RECORDED INFORMATION

____________________

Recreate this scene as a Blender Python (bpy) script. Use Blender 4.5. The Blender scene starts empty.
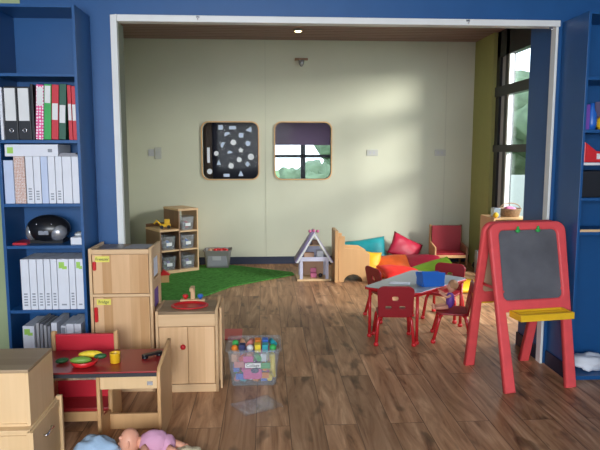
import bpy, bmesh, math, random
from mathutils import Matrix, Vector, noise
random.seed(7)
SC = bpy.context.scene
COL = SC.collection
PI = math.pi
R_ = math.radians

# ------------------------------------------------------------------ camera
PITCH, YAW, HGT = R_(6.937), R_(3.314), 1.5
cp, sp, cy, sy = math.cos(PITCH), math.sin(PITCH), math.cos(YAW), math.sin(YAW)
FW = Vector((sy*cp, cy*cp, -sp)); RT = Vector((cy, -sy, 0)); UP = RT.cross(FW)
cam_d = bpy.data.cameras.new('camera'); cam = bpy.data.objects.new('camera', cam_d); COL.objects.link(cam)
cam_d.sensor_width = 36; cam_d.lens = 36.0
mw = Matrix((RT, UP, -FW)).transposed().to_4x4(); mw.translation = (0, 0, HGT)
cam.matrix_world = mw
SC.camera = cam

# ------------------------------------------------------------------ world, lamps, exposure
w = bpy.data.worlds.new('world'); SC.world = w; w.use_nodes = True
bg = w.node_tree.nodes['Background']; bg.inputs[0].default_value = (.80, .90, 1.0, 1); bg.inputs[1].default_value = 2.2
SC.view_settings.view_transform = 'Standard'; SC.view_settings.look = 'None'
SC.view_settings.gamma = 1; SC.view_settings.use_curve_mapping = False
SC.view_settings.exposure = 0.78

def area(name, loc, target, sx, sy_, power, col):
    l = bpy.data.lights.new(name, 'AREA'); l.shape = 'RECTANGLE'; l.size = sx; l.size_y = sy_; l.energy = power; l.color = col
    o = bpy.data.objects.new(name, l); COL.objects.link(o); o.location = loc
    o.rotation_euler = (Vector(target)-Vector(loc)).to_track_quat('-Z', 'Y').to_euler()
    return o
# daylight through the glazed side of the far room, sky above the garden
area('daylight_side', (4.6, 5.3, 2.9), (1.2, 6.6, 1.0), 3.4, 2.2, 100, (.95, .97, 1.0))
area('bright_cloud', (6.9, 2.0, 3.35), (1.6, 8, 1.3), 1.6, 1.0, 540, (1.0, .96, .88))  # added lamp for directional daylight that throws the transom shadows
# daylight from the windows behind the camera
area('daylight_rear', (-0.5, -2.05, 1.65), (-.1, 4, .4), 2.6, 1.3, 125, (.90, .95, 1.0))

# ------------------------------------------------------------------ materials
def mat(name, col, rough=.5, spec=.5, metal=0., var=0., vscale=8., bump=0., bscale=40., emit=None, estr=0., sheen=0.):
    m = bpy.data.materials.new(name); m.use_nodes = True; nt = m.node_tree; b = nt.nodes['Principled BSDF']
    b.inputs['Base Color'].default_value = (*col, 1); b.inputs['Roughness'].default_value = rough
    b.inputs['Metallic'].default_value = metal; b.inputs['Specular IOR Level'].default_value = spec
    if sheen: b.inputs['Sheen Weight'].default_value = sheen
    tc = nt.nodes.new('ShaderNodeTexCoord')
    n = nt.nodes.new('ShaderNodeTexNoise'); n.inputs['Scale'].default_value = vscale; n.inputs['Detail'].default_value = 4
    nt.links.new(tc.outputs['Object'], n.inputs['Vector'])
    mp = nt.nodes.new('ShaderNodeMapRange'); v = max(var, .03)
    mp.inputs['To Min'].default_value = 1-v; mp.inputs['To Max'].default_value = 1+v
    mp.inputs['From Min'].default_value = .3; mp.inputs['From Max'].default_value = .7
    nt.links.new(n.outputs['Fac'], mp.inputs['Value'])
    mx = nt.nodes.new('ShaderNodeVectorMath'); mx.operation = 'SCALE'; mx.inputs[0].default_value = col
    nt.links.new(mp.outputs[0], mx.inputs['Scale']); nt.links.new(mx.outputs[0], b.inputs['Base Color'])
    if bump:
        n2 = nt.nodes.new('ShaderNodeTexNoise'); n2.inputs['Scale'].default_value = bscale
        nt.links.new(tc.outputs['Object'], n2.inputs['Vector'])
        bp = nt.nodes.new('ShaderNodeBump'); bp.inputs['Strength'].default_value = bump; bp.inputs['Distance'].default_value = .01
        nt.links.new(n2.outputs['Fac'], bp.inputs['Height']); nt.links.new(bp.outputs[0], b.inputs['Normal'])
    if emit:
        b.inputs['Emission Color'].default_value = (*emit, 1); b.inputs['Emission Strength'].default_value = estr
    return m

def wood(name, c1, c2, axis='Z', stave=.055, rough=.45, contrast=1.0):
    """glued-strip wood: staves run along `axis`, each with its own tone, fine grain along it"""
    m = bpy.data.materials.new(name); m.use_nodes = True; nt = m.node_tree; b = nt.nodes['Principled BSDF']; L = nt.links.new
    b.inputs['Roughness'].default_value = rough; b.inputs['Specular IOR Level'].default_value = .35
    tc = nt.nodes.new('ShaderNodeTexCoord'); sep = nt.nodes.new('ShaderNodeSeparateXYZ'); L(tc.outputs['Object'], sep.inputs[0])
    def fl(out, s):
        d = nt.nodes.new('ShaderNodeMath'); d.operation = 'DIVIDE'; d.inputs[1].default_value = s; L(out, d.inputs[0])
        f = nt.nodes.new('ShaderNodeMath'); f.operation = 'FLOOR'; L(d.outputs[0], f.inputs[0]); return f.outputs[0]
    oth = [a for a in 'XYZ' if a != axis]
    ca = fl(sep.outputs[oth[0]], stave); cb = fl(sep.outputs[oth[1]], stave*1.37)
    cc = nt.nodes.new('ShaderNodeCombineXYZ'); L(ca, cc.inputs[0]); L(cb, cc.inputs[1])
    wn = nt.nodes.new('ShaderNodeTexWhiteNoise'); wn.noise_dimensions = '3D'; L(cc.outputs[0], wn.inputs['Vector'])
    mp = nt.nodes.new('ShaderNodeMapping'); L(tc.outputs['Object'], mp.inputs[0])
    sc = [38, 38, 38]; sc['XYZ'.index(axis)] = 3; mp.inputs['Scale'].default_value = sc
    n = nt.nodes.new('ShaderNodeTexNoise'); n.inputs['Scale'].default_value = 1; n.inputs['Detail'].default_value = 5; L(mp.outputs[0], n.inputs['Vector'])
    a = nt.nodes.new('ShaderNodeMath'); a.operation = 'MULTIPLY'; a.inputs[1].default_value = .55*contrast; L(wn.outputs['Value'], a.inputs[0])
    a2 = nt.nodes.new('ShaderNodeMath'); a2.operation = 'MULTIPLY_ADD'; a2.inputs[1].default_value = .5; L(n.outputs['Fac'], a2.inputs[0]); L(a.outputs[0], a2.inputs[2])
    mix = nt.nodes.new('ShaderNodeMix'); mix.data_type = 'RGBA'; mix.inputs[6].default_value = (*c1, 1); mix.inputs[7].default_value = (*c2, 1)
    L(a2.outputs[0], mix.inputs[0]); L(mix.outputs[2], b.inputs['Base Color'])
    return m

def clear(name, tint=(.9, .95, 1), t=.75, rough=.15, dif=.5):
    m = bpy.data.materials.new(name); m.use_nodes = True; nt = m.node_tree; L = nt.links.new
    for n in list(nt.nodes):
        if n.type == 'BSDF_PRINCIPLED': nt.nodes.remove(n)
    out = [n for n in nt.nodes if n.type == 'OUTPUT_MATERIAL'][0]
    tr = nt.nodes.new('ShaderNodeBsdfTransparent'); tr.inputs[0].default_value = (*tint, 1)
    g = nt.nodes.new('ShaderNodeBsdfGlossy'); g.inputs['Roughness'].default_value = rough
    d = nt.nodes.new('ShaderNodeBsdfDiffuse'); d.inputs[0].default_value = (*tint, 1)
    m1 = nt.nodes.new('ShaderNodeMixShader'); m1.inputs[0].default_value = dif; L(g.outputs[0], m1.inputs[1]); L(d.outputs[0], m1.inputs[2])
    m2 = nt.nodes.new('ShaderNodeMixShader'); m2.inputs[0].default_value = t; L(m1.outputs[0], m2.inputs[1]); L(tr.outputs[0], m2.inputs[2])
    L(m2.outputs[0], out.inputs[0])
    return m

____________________

WRITTEN TASK
Emit the lines of the material exactly, from its first line to the line containing "SC.view_settings.exposure = 0.78", inclusive; leave every picture out.

EXERCISE SOLUTION
Recreate this scene as a Blender Python (bpy) script. Use Blender 4.5. The Blender scene starts empty.
import bpy, bmesh, math, random
from mathutils import Matrix, Vector, noise
random.seed(7)
SC = bpy.context.scene
COL = SC.collection
PI = math.pi
R_ = math.radians

# ------------------------------------------------------------------ camera
PITCH, YAW, HGT = R_(6.937), R_(3.314), 1.5
cp, sp, cy, sy = math.cos(PITCH), math.sin(PITCH), math.cos(YAW), math.sin(YAW)
FW = Vector((sy*cp, cy*cp, -sp)); RT = Vector((cy, -sy, 0)); UP = RT.cross(FW)
cam_d = bpy.data.cameras.new('camera'); cam = bpy.data.objects.new('camera', cam_d); COL.objects.link(cam)
cam_d.sensor_width = 36; cam_d.lens = 36.0
mw = Matrix((RT, UP, -FW)).transposed().to_4x4(); mw.translation = (0, 0, HGT)
cam.matrix_world = mw
SC.camera = cam

# ------------------------------------------------------------------ world, lamps, exposure
w = bpy.data.worlds.new('world'); SC.world = w; w.use_nodes = True
bg = w.node_tree.nodes['Background']; bg.inputs[0].default_value = (.80, .90, 1.0, 1); bg.inputs[1].default_value = 2.2
SC.view_settings.view_transform = 'Standard'; SC.view_settings.look = 'None'
SC.view_settings.gamma = 1; SC.view_settings.use_curve_mapping = False
SC.view_settings.exposure = 0.78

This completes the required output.